The first person I ever met who shared my interest in magic and the occult was a young man I’ll call Shire. We were sixteen, maybe fifteen years old when we our curiosity blossomed into outright experimentation. I don’t remember, now, what his framework was, but I was already identifying as Pagan. I came from a generic Protestant background, more informed by the Boy Scouts and television than by any churching; his mother was a hardcore White Light New Ager. Our experiments began with the most basic elemental conjuration you can imagine: holding our hands over candles and bowls of tap water, trying to absorb and tune to Elemental Fire and Water. He was more sensitive; I was better at focusing and projecting power.

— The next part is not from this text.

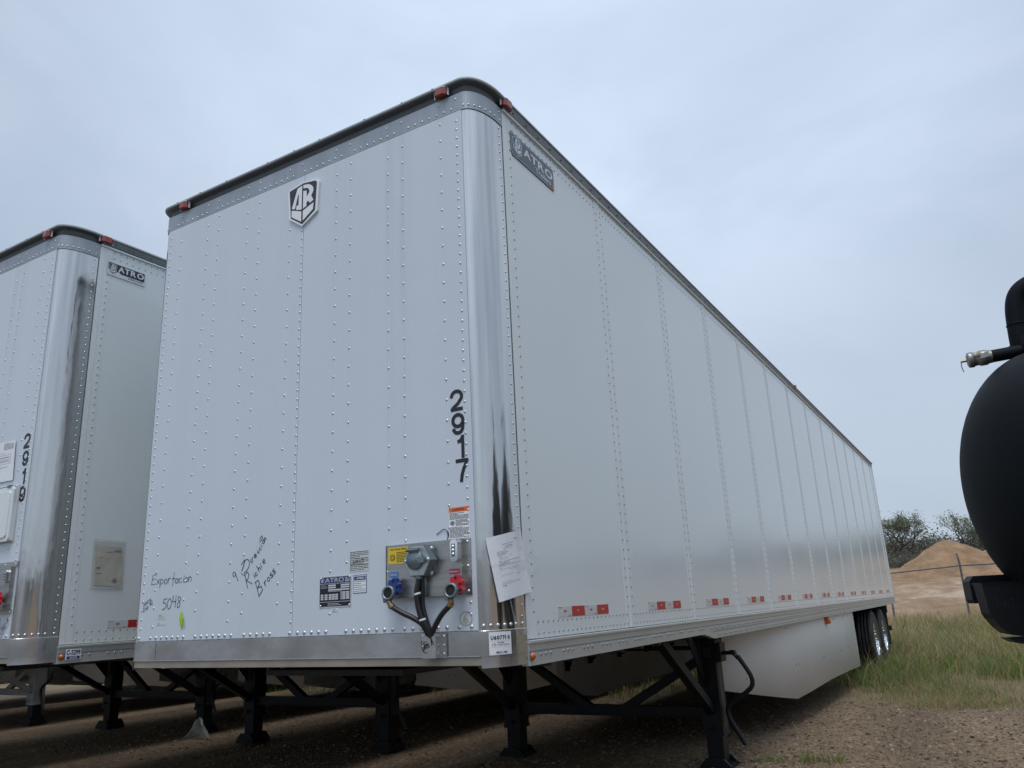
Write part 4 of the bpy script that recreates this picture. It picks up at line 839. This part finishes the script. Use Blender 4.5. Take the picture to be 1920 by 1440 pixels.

Like most young men with an interest in the occult, especially in the Midwest of the early 1990s, I exhibited a certain paranoia: I was convinced that there were spiritual forces arrayed against me, and I focused much of my time and attention on the creation of protection spells and psychic shields, and on developing ways to penetrate or circumvent them. To this day, I remain one of the most skilled magicians I know (at least in meatspace) when it comes to building and dismantling magical protections.
My first shields were formed by visualizing myself in a suit of armor. I don’t know where I got this idea. This was before I owned any books beside the “Simonomicon”, so if I didn’t come up with it on my own, I must have gotten it off of one of the message boards I was frequenting in those days. Because I was a serious geek back in the day, my armor looked something like this:
My earliest magical attacks were “swords” I held in my hands, soon replaced by a knife-like formation that I would throw.